Wärtsilä Corporation’s (OMX: WRT1V) order intake was quite strong at over 1.1 billion Euros during Q1 2012, a 13% improvement vs. last year. Sales decreased seven percent to just over a billion while operating result on a 10% margin just toppled 100 million. Earnings per share were 33 cents and cash flow positive at 28 million.
President & CEO Björn Rosengren says that the company is well on its way to meeting annual targets. Sales were lower due to less Power Plants and Ship Power deliveries on Q1 whereas Services net sales were up by 12%. Wärtsilä said that Hamworthy integration is going according to plan and the aim is to double Hamworthy’s net sales in five years.

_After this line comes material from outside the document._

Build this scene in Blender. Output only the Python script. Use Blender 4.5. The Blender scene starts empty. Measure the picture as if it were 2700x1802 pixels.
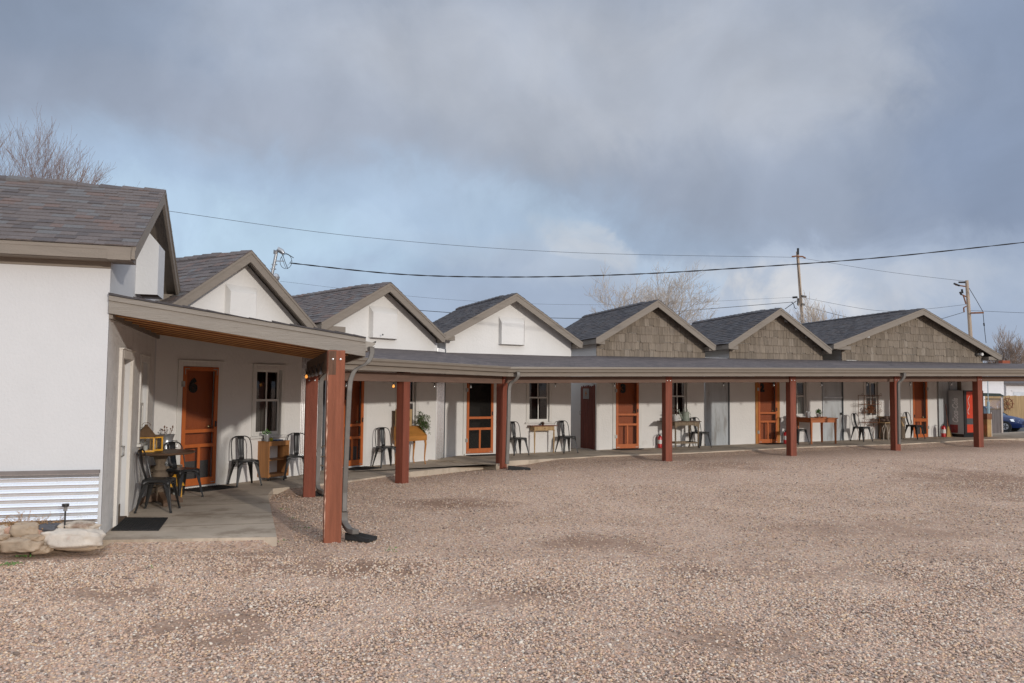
import bpy, math, random
import numpy as np
from mathutils import Vector, Matrix
random.seed(7); rng = np.random.default_rng(11)
S = bpy.context.scene
C = S.collection

# ------------------------------------------------------------------ camera
F, CX, CY, EYE = 2100.0, 1350.0, 901.0, 1.8
_p = math.atan(122 / F); _r = 0.010
fw = Vector((0, math.cos(_p), math.sin(_p))); u0 = Vector((0, -math.sin(_p), math.cos(_p))); r0 = Vector((1, 0, 0))
up = math.cos(_r) * u0 - math.sin(_r) * r0; rt = math.cos(_r) * r0 + math.sin(_r) * u0
cam = bpy.data.cameras.new('camera'); co = bpy.data.objects.new('camera', cam); C.objects.link(co)
cam.sensor_width = 36; cam.lens = F / 2700 * 36; cam.clip_end = 2000; cam.clip_start = .05
co.matrix_world = Matrix(((rt.x, up.x, -fw.x, 0), (rt.y, up.y, -fw.y, 0), (rt.z, up.z, -fw.z, EYE), (0, 0, 0, 1)))
S.camera = co

# ------------------------------------------------------------------ sun + exposure
SUN_AZ = math.radians(35.5)      # light travels forward and this much to the left
SUN_EL = math.radians(12.0)
sl = bpy.data.lights.new('sun', 'SUN'); sl.energy = 2.0; sl.angle = math.radians(1.6); sl.color = (1, .94, .865)
so = bpy.data.objects.new('sun', sl); C.objects.link(so)
ldir = Vector((-math.sin(SUN_AZ) * math.cos(SUN_EL), math.cos(SUN_AZ) * math.cos(SUN_EL), -math.sin(SUN_EL)))
so.rotation_euler = ldir.to_track_quat('-Z', 'Y').to_euler()
so.location = (10, -10, 20)
S.view_settings.view_transform = 'Standard'; S.view_settings.look = 'None'
S.view_settings.exposure = -0.17; S.view_settings.gamma = 1

def ray(X, Y): return fw * F + rt * (X - CX) - up * (Y - CY)
def atz(X, Y, z):
    d = ray(X, Y); t = (z - EYE) / d.z
    return Vector((0, 0, EYE)) + d * t
def atd(X, Y, dist):            # point at forward distance (world y)
    d = ray(X, Y); return Vector((0, 0, EYE)) + d * (dist / d.y)

# ------------------------------------------------------------------ world: nishita clear sky seen between cloud layers
def world():
    w = bpy.data.worlds.new('World'); S.world = w; w.use_nodes = True
    nt = w.node_tree; N = nt.nodes; L = nt.links; N.clear()
    out = N.new('ShaderNodeOutputWorld'); bg = N.new('ShaderNodeBackground'); L.new(bg.outputs[0], out.inputs[0])
    tc = N.new('ShaderNodeTexCoord')
    def math_(op, a, b=None, clamp=False):
        n = N.new('ShaderNodeMath'); n.operation = op; n.use_clamp = clamp
        for i, q in enumerate((a, b)):
            if q is None: continue
            if isinstance(q, (int, float)): n.inputs[i].default_value = q
            else: L.new(q, n.inputs[i])
        return n.outputs[0]
    def mix(f, a, b):
        n = N.new('ShaderNodeMix'); n.data_type = 'RGBA'
        if isinstance(f, (int, float)): n.inputs[0].default_value = f
        else: L.new(f, n.inputs[0])
        for i, q in ((6, a), (7, b)):
            if isinstance(q, tuple): n.inputs[i].default_value = (*q, 1)
            else: L.new(q, n.inputs[i])
        return n.outputs[2]
    def noise(scale, det=5, dist=0, vec=None, rough=.55):
        n = N.new('ShaderNodeTexNoise'); n.inputs['Scale'].default_value = scale; n.inputs['Detail'].default_value = det
        n.inputs['Distortion'].default_value = dist; n.inputs['Roughness'].default_value = rough
        L.new(vec if vec is not None else tc.outputs['Generated'], n.inputs['Vector']); return n
    sky = N.new('ShaderNodeTexSky'); sky.sky_type = 'NISHITA'; sky.sun_disc = False
    sky.sun_elevation = SUN_EL; sky.sun_rotation = math.pi - SUN_AZ
    sm = N.new('ShaderNodeVectorMath'); sm.operation = 'SCALE'; sm.inputs['Scale'].default_value = .12
    L.new(sky.outputs[0], sm.inputs[0])
    sep = N.new('ShaderNodeSeparateXYZ'); L.new(tc.outputs['Generated'], sep.inputs[0])
    az = math_('ARCTAN2', sep.outputs[0], sep.outputs[1]); el = math_('ARCSINE', sep.outputs[2])
    n1 = noise(3.2, 6, .4); n2 = noise(2.2, 4, .0)
    sc1 = N.new('ShaderNodeSeparateColor'); L.new(n1.outputs['Color'], sc1.inputs[0])
    n1b = noise(9.0, 8, .6, rough=.62); sc2 = N.new('ShaderNodeSeparateColor'); L.new(n1b.outputs['Color'], sc2.inputs[0])
    waz = math_('ADD', az, math_('MULTIPLY', math_('SUBTRACT', sc1.outputs[0], .5), .26))
    wel = math_('ADD', el, math_('MULTIPLY', math_('SUBTRACT', sc1.outputs[1], .5), .13))
    waz = math_('ADD', waz, math_('MULTIPLY', math_('SUBTRACT', sc2.outputs[0], .5), .16)); wel = math_('ADD', wel, math_('MULTIPLY', math_('SUBTRACT', sc2.outputs[1], .5), .085))
    def blob(X, Y, rx, ry, tilt=0.0, soft=1.0):
        d = ray(X, Y).normalized(); a = math.atan2(d.x, d.y); e = math.asin(d.z)
        dx = math_('SUBTRACT', waz, a); dy = math_('SUBTRACT', wel, e)
        dy = math_('SUBTRACT', dy, math_('MULTIPLY', dx, tilt))
        q = math_('ADD', math_('POWER', math_('DIVIDE', dx, rx / F), 2), math_('POWER', math_('DIVIDE', dy, ry / F), 2))
        m = N.new('ShaderNodeMapRange'); m.interpolation_type = 'SMOOTHERSTEP'; L.new(q, m.inputs[0])
        m.inputs[1].default_value = 1.0; m.inputs[2].default_value = 1 - soft; m.inputs[3].default_value = 0; m.inputs[4].default_value = 1
        return m.outputs[0]
    base = mix(.10, (.365, .42, .525), sm.outputs[0])
    c = base
    brk = N.new('ShaderNodeMapRange'); brk.interpolation_type = 'SMOOTHSTEP'; L.new(noise(6.5, 8, .8, rough=.6).outputs['Fac'], brk.inputs[0]); brk.inputs[1].default_value = .40; brk.inputs[2].default_value = .60
    def lay(c, X, Y, rx, ry, col, amt=1.0, tilt=0.0, soft=1.0, broken=0.0):
        b = math_('MULTIPLY', blob(X, Y, rx, ry, tilt, soft), amt)
        if broken: b = math_('MULTIPLY', b, math_('ADD', math_('MULTIPLY', brk.outputs[0], broken), 1 - broken))
        return mix(b, c, col)
    c = lay(c, 1300, 330, 1700, 520, (.47, .525, .63), .85, .08)
    c = lay(c, 1650, 250, 1100, 260, (.55, .59, .67), .75, -.12, broken=.35)
    c = lay(c, 2250, 560, 1000, 260, (.345, .405, .52), .85, -.04)
    c = lay(c, 2750, 250, 420, 600, (.26, .33, .47), .8)
    c = lay(c, -50, 60, 620, 460, (.29, .36, .49), .75)
    c = lay(c, 500, 330, 700, 200, (.385, .435, .54), .5)
    c = lay(c, 700, 640, 1600, 300, (.455, .60, .80), .9, -.03)
    c = lay(c, 520, 640, 640, 170, (.60, .79, .97), .85, broken=.4)
    c = lay(c, 1200, 590, 600, 130, (.56, .71, .89), .7, -.12, broken=.5)
    c = lay(c, 2000, 800, 1500, 190, (.45, .54, .70), .9)
    c = lay(c, 1900, 720, 1000, 100, (.56, .64, .76), .7, -.08, broken=.3)
    c = lay(c, 1600, 650, 300, 62, (.70, .74, .80), .65, -.22, broken=.9)
    c = lay(c, 2060, 750, 430, 80, (.76, .77, .80), .9, -.18, broken=.85)
    c = lay(c, 2420, 745, 300, 60, (.62, .66, .74), .6, -.10, broken=.6)
    c = lay(c, 1780, 690, 110, 60, (.52, .68, .89), .6, -.2)
    # fine cloud structure
    mr = N.new('ShaderNodeMapRange'); L.new(n2.outputs['Fac'], mr.inputs[0]); mr.inputs[1].default_value = .3; mr.inputs[2].default_value = .7
    mr.inputs[3].default_value = .88; mr.inputs[4].default_value = 1.11
    s2 = N.new('ShaderNodeVectorMath'); s2.operation = 'SCALE'; L.new(c, s2.inputs[0]); L.new(mr.outputs[0], s2.inputs['Scale'])
    n3 = noise(7, 7, .3); mr2 = N.new('ShaderNodeMapRange'); L.new(n3.outputs['Fac'], mr2.inputs[0]); mr2.inputs[1].default_value = .3; mr2.inputs[2].default_value = .7
    mr2.inputs[3].default_value = .895; mr2.inputs[4].default_value = 1.09
    s3 = N.new('ShaderNodeVectorMath'); s3.operation = 'SCALE'; L.new(s2.outputs[0], s3.inputs[0]); L.new(mr2.outputs[0], s3.inputs['Scale'])
    bz = math_('ADD', sep.outputs[2], math_('MULTIPLY', math_('SUBTRACT', .35, sep.outputs[1], True), .45))
    zen = N.new('ShaderNodeMapRange'); zen.interpolation_type = 'SMOOTHSTEP'; L.new(bz, zen.inputs[0]); zen.inputs[1].default_value = .52; zen.inputs[2].default_value = .90; zen.inputs[3].default_value = 1; zen.inputs[4].default_value = 3.9
    bk = N.new('ShaderNodeMapRange'); bk.interpolation_type = 'SMOOTHSTEP'; L.new(sep.outputs[1], bk.inputs[0]); bk.inputs[1].default_value = .45; bk.inputs[2].default_value = -.1; bk.inputs[3].default_value = 1; bk.inputs[4].default_value = .84
    wm = mix(math_('MULTIPLY', math_('SUBTRACT', bz, .5, True), 2.0, True), (1, 1, 1), (1.0, .93, .84))
    s5 = N.new('ShaderNodeVectorMath'); s5.operation = 'MULTIPLY'; L.new(s3.outputs[0], s5.inputs[0]); L.new(wm, s5.inputs[1]); s3 = s5
    s4 = N.new('ShaderNodeVectorMath'); s4.operation = 'SCALE'; L.new(s3.outputs[0], s4.inputs[0]); L.new(math_('MULTIPLY', zen.outputs[0], bk.outputs[0]), s4.inputs['Scale'])
    L.new(s4.outputs[0], bg.inputs[0]); bg.inputs[1].default_value = 1.0
world()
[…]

The power generation market is expected to remain on a good level this year as emerging markets make further capacity investments. Wärtsilä also feels that there is pent-up demand in OECD countries mainly stemming from CO2 emission cut demands and renovations of old plant.
Vessel contracting activity is mixed with expectations at r just below 2011 levels overall. While the activity in bulk carries, container vessels and tankers is expected to remain slow, LNG carrier segment demand should be robust. Offshore segment is an interesting opportunity.
Wärtsilä says that some challenges remain but the company is confident to expects 5-10% net salesgrowth and EBIT% before non-recurring items of 10-11%. The stock opened with a small minus but has since reversed course and is up by 3.5% midway through Friday session.